French Film Fest 2001 at Shangri-La Mall
By Walter Ang
June 2001
I caught two films at the French Film Fest held recently at the Shangri-La Cinema. The lovely people at the French Embassy and Alliance Francaise de Manille made the film fest part of their French Spring Festival and admission was at my favorite price, free.
Foreign films are not for every one. An open mind for cultural differences and nuances must be the first consideration. Speed reading skills are also a practical consideration. After all, apart from the word 'oui' and 'omlette du fromage' (courtesy of popular cartoon nerd Dexter) not everyone understands French. Only the subtitles are our saving grace. And they didn't even translate 'oui' anymore, for that matter.
The first movie I caught will be familiar to comic book lovers of two warriors from a Gaulish village. 'Asterix and Obelix Vs. Caesar' was a hilarious look at how these two and their fellow villagers fight off the nasty Roman empire with the help of a magic potion that gives them all superhuman strength.
Village people
Gerard Depardieu is the perfect person to incarnate Obelix (they're in production to do another installment and this time they'll be going up against Cleopatra) and he plays it with the perfect combination of oafish sweetness and genteel humor. Roberto Benigni, who shot to worldwide recognition with 'Life is Beautiful', was funny and fabulous as everyone's foil, Destructivus.
Their Julius Caesar had the most wonderful Roman nose imaginable (read: humongous) and the actor they picked to play a Roman general called Caius Bonus is, by far, the only human person I've seen who looks like a cartoon character. I swear if I didn't know the guy was a real person, I would've thought his face was computer generated.
The movie's visual appeal and production design was inventive and fun, and Asterix's village looked like it emerged from the pages of the comic book. The movie kept with the comic's funny treatment of the characters' names like Semiautomatix, Panoramix, Cacofonix and Parfarnalia. Of course, the audience just loved Obelix's dog's name: Dogmatix.

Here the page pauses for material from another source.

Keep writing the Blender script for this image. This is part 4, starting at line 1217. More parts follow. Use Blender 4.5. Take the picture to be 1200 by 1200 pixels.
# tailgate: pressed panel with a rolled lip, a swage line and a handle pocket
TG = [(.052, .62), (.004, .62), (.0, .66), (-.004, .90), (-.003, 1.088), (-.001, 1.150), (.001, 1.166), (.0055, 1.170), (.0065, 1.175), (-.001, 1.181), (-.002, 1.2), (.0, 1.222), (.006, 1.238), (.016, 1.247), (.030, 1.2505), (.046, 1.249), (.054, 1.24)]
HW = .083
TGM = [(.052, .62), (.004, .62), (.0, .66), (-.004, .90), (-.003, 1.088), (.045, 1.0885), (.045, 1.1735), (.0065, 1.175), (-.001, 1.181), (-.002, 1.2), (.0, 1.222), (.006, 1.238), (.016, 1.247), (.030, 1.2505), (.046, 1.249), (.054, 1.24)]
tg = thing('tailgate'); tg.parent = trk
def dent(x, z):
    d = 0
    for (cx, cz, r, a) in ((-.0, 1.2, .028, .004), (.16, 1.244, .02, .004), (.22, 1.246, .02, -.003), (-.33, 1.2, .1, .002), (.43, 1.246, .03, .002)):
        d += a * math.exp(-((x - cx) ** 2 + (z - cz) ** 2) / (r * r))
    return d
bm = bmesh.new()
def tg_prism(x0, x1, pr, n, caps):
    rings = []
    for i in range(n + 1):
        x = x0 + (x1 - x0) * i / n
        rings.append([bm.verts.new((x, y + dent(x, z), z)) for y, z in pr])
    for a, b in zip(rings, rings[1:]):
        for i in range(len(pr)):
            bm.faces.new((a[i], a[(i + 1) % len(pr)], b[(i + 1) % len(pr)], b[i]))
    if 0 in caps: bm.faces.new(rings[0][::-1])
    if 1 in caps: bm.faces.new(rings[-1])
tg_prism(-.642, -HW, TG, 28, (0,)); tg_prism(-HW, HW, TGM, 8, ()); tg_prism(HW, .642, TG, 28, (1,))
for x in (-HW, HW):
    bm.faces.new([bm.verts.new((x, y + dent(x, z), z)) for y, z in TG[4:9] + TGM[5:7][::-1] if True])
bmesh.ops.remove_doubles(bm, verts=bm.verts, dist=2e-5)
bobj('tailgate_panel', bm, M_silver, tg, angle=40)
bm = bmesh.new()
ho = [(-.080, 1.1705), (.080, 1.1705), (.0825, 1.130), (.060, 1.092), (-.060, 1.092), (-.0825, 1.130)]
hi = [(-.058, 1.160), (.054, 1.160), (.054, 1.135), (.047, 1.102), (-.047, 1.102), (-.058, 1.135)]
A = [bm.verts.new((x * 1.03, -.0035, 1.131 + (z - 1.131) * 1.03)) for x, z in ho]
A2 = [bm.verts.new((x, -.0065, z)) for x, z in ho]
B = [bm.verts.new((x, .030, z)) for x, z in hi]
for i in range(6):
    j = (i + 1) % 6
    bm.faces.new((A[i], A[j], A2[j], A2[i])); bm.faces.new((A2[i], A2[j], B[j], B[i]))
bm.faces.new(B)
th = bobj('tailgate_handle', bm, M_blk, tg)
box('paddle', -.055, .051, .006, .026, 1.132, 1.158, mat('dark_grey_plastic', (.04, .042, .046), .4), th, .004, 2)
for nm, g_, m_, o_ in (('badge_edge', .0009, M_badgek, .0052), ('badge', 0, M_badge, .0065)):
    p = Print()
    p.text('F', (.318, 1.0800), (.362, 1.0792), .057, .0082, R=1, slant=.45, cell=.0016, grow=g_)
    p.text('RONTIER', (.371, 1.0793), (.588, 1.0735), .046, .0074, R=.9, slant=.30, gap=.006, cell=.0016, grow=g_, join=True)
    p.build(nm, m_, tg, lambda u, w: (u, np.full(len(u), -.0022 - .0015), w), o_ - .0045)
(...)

One thing I noticed though was the audience's reaction to one of the scenes in the movie. When the Roman soldiers got ready to attack the village, they formed phalanxes, the military move where soldiers interlock their shields. I guess this move must not be as well known as I thought it was since the audience laughed and thought their formation hilarious. Oh well.
Segue to black
The only other movie I got to see was 'Code Unknown'. This one starred the luminous Juliette Binoche, who last made waves with the Oscar nominated 'Chocolat'. Code Unknown is a far cry from the light comedy Asterix offered. The movie's subtitle stated as much: seven unfinished stories.

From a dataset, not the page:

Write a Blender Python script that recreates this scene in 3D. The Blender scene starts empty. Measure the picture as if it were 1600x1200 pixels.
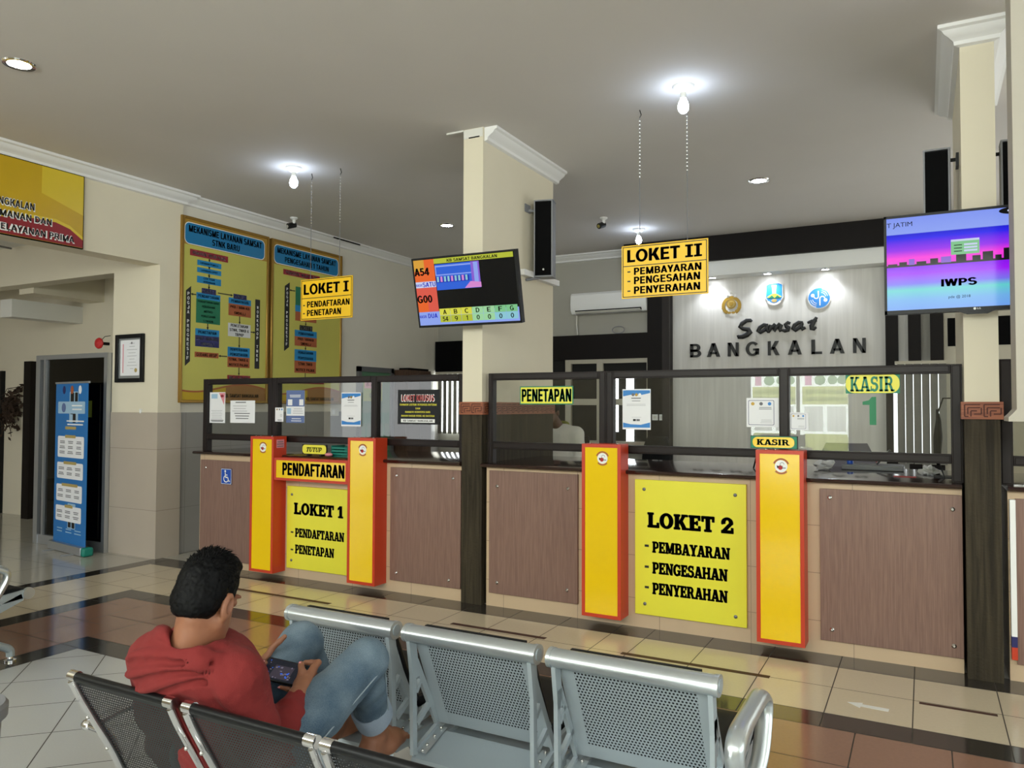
import bpy, math, random
import numpy as np
from mathutils import Matrix, Vector
random.seed(7); RNG = np.random.default_rng(7)
S = bpy.context.scene
COL = S.collection

# ------------------------------------------------------------------ camera
CAM = np.array([3.251, -5.252, 1.55]); FPX = 1202.67
YAW, PITCH, ROLL = 0.491753, 0.0293773, 0.0032031
def _axes():
    cy, sy = math.cos(YAW), math.sin(YAW); cp, sp = math.cos(PITCH), math.sin(PITCH)
    f = np.array([-sy*cp, cy*cp, sp]); r = np.array([cy, sy, 0.0]); u = np.cross(r, f)
    cr, sr = math.cos(ROLL), math.sin(ROLL)
    return cr*r + sr*u, -sr*r + cr*u, f
_R, _U, _F = _axes()
cd = bpy.data.cameras.new('camera'); cam = bpy.data.objects.new('camera', cd); COL.objects.link(cam)
cd.sensor_width = 36.0; cd.lens = FPX/1600*36; cd.clip_start = 0.05; cd.clip_end = 200
mw = Matrix.Identity(4)
for i in range(3):
    mw[i][0], mw[i][1], mw[i][2], mw[i][3] = _R[i], _U[i], -_F[i], CAM[i]
cam.matrix_world = mw
S.camera = cam

# ------------------------------------------------------------------ world, daylight, exposure
S.view_settings.view_transform = 'Standard'; S.view_settings.look = 'None'
S.view_settings.exposure = 0.0; S.view_settings.gamma = 1.0
S.view_settings.use_curve_mapping = False
w = bpy.data.worlds.new('sky'); S.world = w; w.use_nodes = True
bg = w.node_tree.nodes['Background']; bg.inputs[0].default_value = (0.86, 0.93, 1.0, 1); bg.inputs[1].default_value = 2.2
def area(name, loc, rot, sx, sy, power, col=(1, 1, 1), spread=180):
    l = bpy.data.lights.new(name, 'AREA'); l.shape = 'RECTANGLE'; l.size = sx; l.size_y = sy
    l.energy = power; l.color = col; l.spread = math.radians(spread)
    o = bpy.data.objects.new(name, l); COL.objects.link(o); o.location = loc; o.rotation_euler = [math.radians(a) for a in rot]
    return o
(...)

The movie's format was interesting as they had the first scene contain several different characters interacting in a street altercation. From that point onwards, most of the characters in that first scene shot off into their own tangent storylines, thus beginning the seven independent stories.
The stories had no 'formal' beginnings. You didn't know what the character's backgrounds and motivations were. The scenes were mostly 'a day in the life of' these characters as they sought to resolve one problem or another. You had the range of Juliette Binoche's character, an actress with a strained relationship with a photographer, to an illegal refugee from Bosnia. With so many characters and no neat resolutions, there was a lot left unsaid.
All throughout the shifts from one story to the other, I felt as if I was channel surfing, only someone else as holding the remote control. Perhaps this is what all movies will be like in the future. In this day and age of shortened attention spans, one wonders what kind of gimmickry or innovative idea will a two hour movie have to come up with next to catch an audience?
Speaking of audiences, I experienced another strange reaction from the audience. With seven stories to show, the movie relied on a simple technique to segue from one story to the next. The screen would go blank for a few seconds. Every time the screen went blank however, the audience let up a collective wave of sighs and groans and 'tsk, tsks.'
They let out this reaction with the same intensity as if the movie had been suddenly stopped by a power outage. The problem was they let out the same exact reaction with the same exact intensity each time the screen went to blank. We probably went through, and I'm not kidding, three dozen blank screen segues before most of the audience finally got it and kept quiet. Either that or they must've gotten tired of reacting so strongly. Well, c'est la vie.